Tucholsky, Kurt, Schriftsteller (1890-1935). Fromme Gesänge von Theobald Tiger. Mit einer Vorrede von Ignaz Wrobel. 1.-6-Tsd.

Berlin-Charlottenburg, Felix Lehmann Verlag, 1919.

IX, 117 SS. Illustr. Originalbroschur nach Theodor Leisser. 8vo.

 12.000,00

Erste Ausgabe. Am Innendeckel der Kartonage die eigenhändige Widmung und Unterschrift des Verfassers: "Dem großen Schweiger widmet dieses beschädigte Remittendenexemplar Tiger. Wrobel. Panter. Hauser und ick! 1919".

Kurt Tucholsky, im November 1918 nach Berlin zurückgekehrt und seit 13. Dezember Chefredakteur des "Ulk", informierte Hans Erich Blaich am 6. August 1918: "Die Tigeriana gibt ein kleiner berliner Verlag [...] heraus [...]. Wers wohl kauft - ? Und 128 Seiten ? Es sind auch Erotika dabei, damits nicht gar so langweilig ist. Ich fürchte, es wird ein Fiasko sein -". Gewidmet war das Bändchen im Druck den Freunden "Karlchen und Jakopp zur Erinnerung an Rumänien". Im selben Monat schrieb Tucholsky: "Der politische Versemacher hats nicht leicht. Er soll jede Woche seinen Purzelbaum schlagen, und ich glaube, das das 'Wochengedicht' dann, wenn es 'das' Thema der Woche behandelt, ein purer Schwindel ist" (Peter Panter, Selbstanzeige. In: Die Weltbühne v. 27. 11. 1919).

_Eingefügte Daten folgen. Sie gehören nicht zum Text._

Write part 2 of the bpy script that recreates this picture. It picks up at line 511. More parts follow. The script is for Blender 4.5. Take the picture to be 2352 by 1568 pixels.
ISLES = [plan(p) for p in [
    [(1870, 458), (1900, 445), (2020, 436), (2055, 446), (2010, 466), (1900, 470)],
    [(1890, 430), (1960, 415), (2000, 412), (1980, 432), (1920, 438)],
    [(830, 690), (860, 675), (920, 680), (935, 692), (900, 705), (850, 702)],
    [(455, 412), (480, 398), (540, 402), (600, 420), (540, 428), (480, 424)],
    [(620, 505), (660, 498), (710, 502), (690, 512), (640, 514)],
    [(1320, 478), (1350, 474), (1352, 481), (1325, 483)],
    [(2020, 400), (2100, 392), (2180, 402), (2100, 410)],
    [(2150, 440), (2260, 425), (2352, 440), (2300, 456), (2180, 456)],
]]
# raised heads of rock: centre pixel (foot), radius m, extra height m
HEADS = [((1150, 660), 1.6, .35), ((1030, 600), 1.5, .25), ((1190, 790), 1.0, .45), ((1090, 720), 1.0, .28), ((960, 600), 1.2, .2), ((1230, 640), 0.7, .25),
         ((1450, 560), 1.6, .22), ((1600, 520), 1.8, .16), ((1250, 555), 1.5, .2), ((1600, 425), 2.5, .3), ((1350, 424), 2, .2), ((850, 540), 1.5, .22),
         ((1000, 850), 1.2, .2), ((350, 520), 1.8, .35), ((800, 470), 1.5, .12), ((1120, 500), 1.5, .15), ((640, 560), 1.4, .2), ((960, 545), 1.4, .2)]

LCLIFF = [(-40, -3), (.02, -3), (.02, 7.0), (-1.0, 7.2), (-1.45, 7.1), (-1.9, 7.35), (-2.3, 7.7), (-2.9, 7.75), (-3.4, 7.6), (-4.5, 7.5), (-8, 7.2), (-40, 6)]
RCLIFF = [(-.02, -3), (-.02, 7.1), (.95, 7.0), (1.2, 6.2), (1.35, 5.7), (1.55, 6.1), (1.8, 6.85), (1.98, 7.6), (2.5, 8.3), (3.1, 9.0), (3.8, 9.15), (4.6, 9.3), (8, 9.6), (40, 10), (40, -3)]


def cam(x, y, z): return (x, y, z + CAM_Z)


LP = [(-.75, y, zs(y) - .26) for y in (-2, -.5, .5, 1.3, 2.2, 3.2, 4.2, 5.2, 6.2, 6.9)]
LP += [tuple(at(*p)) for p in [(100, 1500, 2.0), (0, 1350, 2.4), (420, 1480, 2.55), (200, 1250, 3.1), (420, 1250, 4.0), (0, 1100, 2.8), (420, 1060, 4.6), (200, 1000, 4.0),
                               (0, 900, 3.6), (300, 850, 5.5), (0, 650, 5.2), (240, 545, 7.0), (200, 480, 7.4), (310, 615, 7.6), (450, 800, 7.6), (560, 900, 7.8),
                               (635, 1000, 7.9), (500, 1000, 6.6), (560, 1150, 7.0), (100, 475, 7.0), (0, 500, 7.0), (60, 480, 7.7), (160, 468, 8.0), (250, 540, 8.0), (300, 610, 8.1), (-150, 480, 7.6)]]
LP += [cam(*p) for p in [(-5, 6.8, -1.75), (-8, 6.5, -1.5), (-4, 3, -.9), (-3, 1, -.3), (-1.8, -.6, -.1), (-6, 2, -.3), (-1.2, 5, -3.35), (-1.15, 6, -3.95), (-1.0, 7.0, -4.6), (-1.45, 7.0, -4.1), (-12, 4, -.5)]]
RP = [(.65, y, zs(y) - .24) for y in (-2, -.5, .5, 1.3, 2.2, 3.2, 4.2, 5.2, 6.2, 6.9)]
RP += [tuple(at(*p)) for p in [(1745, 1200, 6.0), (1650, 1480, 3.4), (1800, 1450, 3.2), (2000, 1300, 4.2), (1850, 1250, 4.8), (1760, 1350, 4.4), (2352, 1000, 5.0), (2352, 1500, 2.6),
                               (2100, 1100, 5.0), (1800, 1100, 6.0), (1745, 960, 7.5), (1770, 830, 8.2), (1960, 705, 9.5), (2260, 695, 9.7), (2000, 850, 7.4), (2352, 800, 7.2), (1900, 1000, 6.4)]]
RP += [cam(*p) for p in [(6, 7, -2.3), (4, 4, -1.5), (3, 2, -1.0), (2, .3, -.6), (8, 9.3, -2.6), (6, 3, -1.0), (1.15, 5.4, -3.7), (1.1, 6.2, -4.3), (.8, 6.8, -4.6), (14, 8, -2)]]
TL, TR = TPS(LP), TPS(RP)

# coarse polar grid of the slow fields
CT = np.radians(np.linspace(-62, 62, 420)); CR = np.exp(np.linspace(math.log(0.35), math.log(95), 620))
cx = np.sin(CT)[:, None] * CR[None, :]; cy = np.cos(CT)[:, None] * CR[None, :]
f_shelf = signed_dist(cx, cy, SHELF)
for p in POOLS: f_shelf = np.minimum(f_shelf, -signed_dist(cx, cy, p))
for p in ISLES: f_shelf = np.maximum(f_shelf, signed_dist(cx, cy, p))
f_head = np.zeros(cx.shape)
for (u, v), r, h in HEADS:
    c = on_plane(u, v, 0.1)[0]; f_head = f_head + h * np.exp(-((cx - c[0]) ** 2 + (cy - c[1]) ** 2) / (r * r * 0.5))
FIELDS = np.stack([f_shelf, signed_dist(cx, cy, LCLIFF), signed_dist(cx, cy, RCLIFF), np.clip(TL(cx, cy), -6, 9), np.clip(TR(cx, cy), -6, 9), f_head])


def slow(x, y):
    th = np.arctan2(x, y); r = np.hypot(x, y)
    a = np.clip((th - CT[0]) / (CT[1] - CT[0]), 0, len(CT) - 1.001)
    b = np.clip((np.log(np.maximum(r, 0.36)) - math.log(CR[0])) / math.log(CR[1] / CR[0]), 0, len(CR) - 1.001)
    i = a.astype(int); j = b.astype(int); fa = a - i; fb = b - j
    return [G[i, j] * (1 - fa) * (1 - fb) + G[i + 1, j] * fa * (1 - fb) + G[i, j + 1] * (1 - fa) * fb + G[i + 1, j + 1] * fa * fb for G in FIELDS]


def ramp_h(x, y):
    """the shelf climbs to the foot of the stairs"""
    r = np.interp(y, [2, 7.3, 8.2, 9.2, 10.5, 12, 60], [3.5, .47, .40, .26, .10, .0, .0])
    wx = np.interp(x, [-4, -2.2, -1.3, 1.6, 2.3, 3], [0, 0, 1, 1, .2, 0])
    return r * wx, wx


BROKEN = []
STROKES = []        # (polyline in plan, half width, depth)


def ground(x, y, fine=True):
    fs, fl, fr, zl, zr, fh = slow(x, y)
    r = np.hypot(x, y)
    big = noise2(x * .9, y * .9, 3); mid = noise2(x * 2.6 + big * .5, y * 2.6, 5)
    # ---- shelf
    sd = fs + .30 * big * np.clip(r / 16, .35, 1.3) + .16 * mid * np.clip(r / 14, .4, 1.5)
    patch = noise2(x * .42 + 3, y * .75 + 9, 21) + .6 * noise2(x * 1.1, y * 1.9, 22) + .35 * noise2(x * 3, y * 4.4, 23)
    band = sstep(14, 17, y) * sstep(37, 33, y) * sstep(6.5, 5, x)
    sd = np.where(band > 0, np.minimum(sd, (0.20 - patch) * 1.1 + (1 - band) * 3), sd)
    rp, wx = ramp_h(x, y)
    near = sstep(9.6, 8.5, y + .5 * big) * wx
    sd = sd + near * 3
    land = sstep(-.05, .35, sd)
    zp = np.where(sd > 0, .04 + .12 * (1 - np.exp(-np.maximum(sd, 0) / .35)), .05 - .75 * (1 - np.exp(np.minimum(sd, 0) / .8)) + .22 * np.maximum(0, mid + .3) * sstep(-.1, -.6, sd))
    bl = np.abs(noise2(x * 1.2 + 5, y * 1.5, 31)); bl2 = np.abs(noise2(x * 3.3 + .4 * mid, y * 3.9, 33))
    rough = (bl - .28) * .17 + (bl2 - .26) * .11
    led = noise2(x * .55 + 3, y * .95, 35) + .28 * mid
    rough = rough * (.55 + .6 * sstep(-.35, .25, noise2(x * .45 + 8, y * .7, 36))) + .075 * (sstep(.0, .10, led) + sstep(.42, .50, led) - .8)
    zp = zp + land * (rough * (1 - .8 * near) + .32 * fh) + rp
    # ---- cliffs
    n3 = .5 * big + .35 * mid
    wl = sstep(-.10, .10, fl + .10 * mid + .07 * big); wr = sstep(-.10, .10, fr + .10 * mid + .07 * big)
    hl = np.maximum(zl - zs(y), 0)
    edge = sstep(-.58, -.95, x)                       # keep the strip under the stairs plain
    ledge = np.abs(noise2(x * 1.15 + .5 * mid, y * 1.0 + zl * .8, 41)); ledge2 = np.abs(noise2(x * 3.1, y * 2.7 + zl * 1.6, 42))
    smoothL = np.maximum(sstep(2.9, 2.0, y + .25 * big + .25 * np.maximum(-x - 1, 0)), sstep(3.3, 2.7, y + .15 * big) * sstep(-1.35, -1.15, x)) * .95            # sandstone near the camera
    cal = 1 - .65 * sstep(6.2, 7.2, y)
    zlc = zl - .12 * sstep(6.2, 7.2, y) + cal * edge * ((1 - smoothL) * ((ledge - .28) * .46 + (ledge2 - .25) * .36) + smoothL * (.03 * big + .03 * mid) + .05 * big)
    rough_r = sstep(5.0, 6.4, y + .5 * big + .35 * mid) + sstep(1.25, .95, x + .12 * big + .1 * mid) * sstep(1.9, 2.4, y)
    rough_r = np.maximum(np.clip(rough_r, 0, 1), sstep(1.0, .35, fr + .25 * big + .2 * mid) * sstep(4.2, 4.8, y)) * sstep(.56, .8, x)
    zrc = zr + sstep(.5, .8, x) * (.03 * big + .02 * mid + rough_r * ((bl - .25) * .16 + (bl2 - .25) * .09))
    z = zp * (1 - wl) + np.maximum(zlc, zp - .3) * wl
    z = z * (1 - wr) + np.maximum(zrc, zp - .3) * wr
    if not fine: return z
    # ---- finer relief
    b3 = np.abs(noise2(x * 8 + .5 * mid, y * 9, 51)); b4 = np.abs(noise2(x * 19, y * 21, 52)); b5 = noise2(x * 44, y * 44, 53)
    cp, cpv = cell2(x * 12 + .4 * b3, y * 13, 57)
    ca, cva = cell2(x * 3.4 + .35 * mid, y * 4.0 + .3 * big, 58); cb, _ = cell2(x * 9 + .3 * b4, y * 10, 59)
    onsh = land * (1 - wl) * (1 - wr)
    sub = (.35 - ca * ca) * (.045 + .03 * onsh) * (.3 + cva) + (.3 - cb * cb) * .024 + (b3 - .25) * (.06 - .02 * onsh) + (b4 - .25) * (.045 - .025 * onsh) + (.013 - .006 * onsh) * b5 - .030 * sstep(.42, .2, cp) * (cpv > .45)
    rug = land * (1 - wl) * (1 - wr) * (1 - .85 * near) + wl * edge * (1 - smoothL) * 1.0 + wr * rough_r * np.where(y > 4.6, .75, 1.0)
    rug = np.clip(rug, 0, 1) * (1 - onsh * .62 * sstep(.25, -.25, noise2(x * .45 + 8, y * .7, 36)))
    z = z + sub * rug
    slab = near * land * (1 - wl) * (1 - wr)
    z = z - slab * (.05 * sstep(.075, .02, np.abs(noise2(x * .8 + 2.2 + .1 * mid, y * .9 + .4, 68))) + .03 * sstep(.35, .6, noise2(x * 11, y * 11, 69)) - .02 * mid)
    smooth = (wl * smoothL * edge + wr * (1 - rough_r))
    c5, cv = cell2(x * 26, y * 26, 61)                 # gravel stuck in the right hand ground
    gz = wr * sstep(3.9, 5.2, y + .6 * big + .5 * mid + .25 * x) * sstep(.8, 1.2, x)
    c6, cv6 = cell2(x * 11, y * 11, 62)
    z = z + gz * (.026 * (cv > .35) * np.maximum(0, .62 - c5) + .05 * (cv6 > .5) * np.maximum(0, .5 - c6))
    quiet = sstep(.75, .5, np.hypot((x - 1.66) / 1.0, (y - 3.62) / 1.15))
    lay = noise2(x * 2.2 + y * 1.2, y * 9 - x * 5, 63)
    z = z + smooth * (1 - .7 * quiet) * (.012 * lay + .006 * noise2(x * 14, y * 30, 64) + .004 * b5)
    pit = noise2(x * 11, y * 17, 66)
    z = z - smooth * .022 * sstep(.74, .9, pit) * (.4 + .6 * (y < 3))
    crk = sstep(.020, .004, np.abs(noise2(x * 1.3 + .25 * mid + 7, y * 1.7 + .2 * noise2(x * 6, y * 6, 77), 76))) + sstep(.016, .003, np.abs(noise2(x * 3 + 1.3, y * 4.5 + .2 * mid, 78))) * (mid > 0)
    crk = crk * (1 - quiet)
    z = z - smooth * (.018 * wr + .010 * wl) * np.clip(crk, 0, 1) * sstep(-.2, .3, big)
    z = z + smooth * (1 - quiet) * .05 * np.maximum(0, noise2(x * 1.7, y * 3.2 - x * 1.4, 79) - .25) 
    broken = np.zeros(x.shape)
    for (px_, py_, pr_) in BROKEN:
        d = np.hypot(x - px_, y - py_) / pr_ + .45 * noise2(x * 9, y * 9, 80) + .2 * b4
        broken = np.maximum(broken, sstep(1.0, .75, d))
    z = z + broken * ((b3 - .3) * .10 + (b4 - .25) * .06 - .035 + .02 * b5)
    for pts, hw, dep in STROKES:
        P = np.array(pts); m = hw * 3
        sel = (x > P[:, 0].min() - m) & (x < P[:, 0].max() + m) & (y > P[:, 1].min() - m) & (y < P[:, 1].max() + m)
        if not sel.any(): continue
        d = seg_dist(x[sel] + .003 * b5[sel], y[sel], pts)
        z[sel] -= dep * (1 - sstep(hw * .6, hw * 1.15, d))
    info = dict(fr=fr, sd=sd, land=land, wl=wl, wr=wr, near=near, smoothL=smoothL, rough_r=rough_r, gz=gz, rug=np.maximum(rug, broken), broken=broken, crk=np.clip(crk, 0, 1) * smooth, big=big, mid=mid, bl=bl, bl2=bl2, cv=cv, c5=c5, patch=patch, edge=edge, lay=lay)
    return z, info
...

"Mit seinem Manuskript und einer Empfehlung von Siegfried Jacobsohn ging Tucholsky im Sommer 1919 in Charlottenburg zu dem Verleger Felix Lehmann. Ende Oktober war es dann so weit, daß der kleine Berliner Verlag sein Büchlein, einhundertsiebzehn Seiten stark, herausbrachte. Tucholsky wählte dafür einen Titel mit Augenaufschlag: Fromme Gesänge. Einer der Zeichner vom 'Ulk', Theodor Leiser, dachte sich für den Einband etwas Lustiges aus - das parodistische Konterfei des dicken, geplagten Theobald, der sich die schwerste aller Aufgaben gestellt hat, die ein Schriftsteller übernehmen kann: als Satiriker das Publikum zu unterhalten. Die Kummerfalten auf seiner Stirn, tief eingegraben, sprechen Bände. Das Stachelgewächs zu seiner Rechten - sollte es der Lebensbaum der satirisch eingefärbten heiteren Muse sein? - besagt, daß es diese Kunstform nicht leicht hat und auch der nicht, der damit vor den Vorhang tritt. Diesen Gedanken bestätigt auch das Vorwort, in dem es heißt, daß es für den Satiriker nicht darauf ankomme, Distanz zu halten, sondern zu kämpfen, daß der Satiriker ungerecht sein muß, aber er 'trifft, wenn er ein Kerl ist, zutiefst und zuletzt doch das Wahre und ist der Gerechtesten einer'. Der größte Teil der Gedichte war bereits in der 'Schaubühne' beziehungsweise 'Weltbühne' erschienen, einige im 'Vorwärts', einige andere schon im 'Ulk' [...] Die 'Frommen Gesänge' sind Tucholskys einziger Gedichtband geblieben. Er hat nie wieder einen gesonderten Band mit Lyrik herausgegeben, seine späteren großen Auswahlbände enthalten aber alle eine spezielle Tiger-Abteilung nur mit Gedichten. Die Verse unter diesem Namen waren seit 1918 ein Begriff, populär geworden war ihr Verfasser hauptsächlich durch den 'Ulk'. Man las die Gedichte von ihm gern, weil sie 'so saftig gesund, wie das liebe Leben selbst, so aufreizend stachlig wie der cactus vitae, neben dem er saß und dichtete, so unverschämt aufrichtig und so befreiend frech' waren, wie ein Redaktionskollege der Berliner Volkszeitung in seiner Rezension sagte" (Bemmann, S. 205).

Vorderdeckel mit kleiner Schabspur, sonst wohlerhalten.

Literatur

Bonitz/W. C 4. WG² 3. Kat. München (1990), Nr. 56 (dieses Exemplar; mit 2 Abb.).